'Judge not' — the rest of the passage
Matthew 7:1 ('Judge not, lest ye be judged') is almost always cited as a standalone verse. The four verses that follow give the standard of judgment, the warning to attend to one's own faults first, and the speck-and-plank analogy. And John 7:24 — where Jesus instructs his hearers to 'judge with righteous judgment' — is rarely cited alongside it. The two passages together tell a different story than 7:1 alone.
What gets cited
The standalone citation, almost always in the KJV form:
Judge not, that ye be not judged.
This is Matthew 7:1. It is widely quoted in popular discourse — in social media debates, in arguments about morality, in advice columns. It is treated as a freestanding prohibition on judgment in any form.
What follows in Matthew
Matthew 7:1 is the opening verse of a five-verse unit. The full passage (Matthew 7:1–5, BSB):
1 Do not judge, or you will be judged. 2 For with the same judgment you pronounce, you will be judged; and with the measure you use, it will be measured to you. 3 Why do you look at the speck in your brother’s eye, but fail to notice the beam in your own eye? 4 How can you say to your brother, “Let me take the speck out of your eye,” while there is still a beam in your own eye? 5 You hypocrite! First take the beam out of your own eye, and then you will see clearly to remove the speck from your brother’s eye.
Several observations about the full unit:
- Verse 2 names the standard. The way you judge is the way you will be judged. The principle is reciprocity, not abstention.
- Verses 3–4 introduce the speck-and-beam. The image is comic: someone walking around with a wooden beam protruding from their eye, offering to remove a speck of sawdust from someone else’s. The image foregrounds proportion.
- Verse 5 ends with an instruction to remove the speck. “First take the beam out of your own eye, and then you will see clearly to remove the speck from your brother’s eye.” The conclusion is not “stop trying to remove the speck”; it is “remove the beam first, then proceed.” The text presupposes that the speck-removal is a legitimate end, just one that requires the beam-removal as a precondition.
The full unit is therefore a teaching about hypocritical judgment specifically — judgment that focuses on others while ignoring the same or worse failings in oneself. The unit does not abolish moral discernment; it specifies a precondition for exercising it.
What John 7:24 adds
In the Gospel of John, Jesus is recorded as making a different statement that uses the same Greek verb (krinō).
John 7:24 (BSB):
Stop judging by outward appearances, and start judging justly.
Or in the KJV:
Judge not according to the appearance, but judge righteous judgment.

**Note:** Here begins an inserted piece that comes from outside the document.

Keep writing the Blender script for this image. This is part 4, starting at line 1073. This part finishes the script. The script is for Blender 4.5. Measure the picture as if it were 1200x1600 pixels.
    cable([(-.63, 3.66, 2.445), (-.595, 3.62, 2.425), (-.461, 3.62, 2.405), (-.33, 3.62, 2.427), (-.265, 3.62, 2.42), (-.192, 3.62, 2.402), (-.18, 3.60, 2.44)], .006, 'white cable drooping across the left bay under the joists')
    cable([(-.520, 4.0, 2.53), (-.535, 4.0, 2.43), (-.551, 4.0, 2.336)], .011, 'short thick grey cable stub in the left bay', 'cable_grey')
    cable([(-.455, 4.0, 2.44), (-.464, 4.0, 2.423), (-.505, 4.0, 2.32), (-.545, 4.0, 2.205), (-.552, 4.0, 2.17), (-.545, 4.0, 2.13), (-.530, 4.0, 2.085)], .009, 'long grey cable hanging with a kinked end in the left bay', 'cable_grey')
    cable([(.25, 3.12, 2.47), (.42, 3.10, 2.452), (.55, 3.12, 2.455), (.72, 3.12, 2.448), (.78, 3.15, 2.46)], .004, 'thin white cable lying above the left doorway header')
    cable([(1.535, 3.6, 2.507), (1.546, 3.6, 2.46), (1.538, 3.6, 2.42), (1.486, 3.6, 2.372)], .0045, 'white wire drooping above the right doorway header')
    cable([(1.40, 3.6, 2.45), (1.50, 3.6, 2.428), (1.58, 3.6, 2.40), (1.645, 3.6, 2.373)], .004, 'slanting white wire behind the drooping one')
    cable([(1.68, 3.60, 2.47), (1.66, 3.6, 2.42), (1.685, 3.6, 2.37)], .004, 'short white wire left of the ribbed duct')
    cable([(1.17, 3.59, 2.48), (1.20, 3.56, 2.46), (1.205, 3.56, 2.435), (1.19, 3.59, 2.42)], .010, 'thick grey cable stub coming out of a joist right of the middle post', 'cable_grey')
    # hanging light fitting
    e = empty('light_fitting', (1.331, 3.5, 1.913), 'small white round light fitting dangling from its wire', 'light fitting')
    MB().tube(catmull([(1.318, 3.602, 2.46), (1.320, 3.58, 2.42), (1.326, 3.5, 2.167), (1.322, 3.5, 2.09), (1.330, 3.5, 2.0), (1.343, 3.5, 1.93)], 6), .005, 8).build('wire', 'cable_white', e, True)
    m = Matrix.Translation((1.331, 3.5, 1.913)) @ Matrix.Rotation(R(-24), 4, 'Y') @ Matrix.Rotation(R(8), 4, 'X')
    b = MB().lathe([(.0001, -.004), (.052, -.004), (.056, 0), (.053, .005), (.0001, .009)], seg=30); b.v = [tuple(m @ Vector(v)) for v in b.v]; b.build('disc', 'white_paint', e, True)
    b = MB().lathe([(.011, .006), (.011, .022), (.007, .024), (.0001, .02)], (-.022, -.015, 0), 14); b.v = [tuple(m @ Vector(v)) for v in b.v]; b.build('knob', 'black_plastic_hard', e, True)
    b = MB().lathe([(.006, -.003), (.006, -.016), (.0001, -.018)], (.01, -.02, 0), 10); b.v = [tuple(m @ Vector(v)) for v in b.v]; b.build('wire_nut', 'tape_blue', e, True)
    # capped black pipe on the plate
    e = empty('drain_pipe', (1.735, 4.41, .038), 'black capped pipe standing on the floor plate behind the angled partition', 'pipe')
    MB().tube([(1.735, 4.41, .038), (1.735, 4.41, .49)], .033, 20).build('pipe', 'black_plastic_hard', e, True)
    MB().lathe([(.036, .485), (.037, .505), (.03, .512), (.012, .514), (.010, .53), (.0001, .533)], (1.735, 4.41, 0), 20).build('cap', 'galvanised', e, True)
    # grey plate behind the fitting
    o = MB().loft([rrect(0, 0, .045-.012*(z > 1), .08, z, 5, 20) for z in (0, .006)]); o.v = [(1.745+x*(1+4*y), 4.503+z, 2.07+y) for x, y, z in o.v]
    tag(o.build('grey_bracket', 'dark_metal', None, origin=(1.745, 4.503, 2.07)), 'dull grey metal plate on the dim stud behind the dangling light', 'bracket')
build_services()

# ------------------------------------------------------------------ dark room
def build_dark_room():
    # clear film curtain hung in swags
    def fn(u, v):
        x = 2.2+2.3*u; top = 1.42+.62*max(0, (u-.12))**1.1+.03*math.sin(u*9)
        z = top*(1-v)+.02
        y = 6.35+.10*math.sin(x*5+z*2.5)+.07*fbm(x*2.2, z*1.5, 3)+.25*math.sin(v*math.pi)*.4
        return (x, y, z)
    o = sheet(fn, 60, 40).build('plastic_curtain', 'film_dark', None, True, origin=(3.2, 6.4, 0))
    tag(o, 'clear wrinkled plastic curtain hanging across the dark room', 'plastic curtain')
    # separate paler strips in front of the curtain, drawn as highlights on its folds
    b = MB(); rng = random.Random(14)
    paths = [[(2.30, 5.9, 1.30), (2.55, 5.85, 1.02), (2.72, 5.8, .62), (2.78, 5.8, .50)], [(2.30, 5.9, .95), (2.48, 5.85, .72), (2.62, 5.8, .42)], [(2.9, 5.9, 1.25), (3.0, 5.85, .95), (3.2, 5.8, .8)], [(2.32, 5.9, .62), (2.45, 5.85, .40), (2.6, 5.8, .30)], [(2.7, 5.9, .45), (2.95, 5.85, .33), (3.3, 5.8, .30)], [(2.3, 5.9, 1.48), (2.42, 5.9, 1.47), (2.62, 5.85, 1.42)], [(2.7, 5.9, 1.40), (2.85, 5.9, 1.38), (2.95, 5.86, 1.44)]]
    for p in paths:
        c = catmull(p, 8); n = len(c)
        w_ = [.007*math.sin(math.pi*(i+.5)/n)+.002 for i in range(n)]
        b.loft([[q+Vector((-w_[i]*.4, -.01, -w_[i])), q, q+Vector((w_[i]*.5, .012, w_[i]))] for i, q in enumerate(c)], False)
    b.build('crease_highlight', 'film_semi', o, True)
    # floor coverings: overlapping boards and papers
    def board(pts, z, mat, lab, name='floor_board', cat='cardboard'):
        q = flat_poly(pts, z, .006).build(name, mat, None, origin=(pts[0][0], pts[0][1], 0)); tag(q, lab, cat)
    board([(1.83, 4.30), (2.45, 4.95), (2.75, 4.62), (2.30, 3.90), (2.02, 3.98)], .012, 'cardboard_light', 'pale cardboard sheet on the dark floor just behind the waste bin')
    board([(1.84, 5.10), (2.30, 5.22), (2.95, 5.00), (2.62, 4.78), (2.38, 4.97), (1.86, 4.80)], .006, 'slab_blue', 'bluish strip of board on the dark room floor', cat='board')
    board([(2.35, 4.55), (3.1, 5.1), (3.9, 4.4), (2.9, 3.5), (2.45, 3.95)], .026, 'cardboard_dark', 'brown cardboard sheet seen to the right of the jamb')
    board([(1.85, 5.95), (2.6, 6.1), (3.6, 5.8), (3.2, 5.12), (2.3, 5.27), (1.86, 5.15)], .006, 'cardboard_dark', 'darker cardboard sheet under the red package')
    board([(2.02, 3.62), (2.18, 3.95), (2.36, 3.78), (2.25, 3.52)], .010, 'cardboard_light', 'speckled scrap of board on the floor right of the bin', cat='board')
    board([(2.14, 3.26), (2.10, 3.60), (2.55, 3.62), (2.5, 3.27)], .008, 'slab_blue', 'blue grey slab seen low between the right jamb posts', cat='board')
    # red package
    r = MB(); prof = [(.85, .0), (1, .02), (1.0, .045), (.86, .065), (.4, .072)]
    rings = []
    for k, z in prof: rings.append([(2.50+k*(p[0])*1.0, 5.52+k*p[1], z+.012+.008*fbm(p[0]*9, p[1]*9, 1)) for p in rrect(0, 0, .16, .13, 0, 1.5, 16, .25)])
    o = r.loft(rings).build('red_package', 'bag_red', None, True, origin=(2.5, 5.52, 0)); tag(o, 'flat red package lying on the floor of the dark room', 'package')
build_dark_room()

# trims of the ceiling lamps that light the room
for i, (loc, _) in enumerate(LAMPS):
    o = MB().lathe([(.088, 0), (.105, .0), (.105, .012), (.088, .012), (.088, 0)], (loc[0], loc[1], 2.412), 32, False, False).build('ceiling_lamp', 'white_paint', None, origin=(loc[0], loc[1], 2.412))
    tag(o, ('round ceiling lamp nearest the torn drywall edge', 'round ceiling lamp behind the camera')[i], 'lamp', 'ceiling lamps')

The verse appears within a discourse in the temple courts at the Feast of Tabernacles. Jesus is responding to charges related to a healing on the Sabbath. The instruction is twofold:
- Stop the kind of judgment that goes on appearances
- Start the kind that is just / righteous
The verse is rarely cited in popular discourse. When the Matthean “Judge not” is treated as a freestanding prohibition, John 7:24 is almost never paired with it. Together the two passages constitute a more nuanced picture: the Matthean passage warns against hypocritical and self-blind judgment; the Johannine passage commands a different kind — judgment that is just, that goes by substance rather than surface.
A note on the Greek
The verb in all three passages — Matthew 7:1, 7:2, and John 7:24 — is κρίνω (krinō). The verb’s range covers “judge, decide, evaluate, determine” through to “condemn, sentence.” Same word, different applications.
The Matthean verse uses the present tense imperative mē krinete — “do not be judging” or “stop judging” (in the durative aspect). The Johannine verse uses the same verb in the imperative again: krinete tēn dikaian krisin — “judge the just judgment” or “judge with the just judgment.” The grammatical mood is the same; the object is different.
The cumulative picture: the same verb, applied differently, with the Matthean passage ruling out one kind of judgment (hypocritical) and the Johannine passage commanding another (just). For the broader entry on the Matthew verse with its full surrounding context, see our entry on judge not in full context.
What this entry does not do
We do not adjudicate between Christian traditions that differ on how to apply these passages — whether the prohibition on judgment extends across the board, or applies only to hypocritical judgment specifically, or admits various exceptions. We document what the texts say, in their full immediate context. The application is interpretive and we do not arbitrate.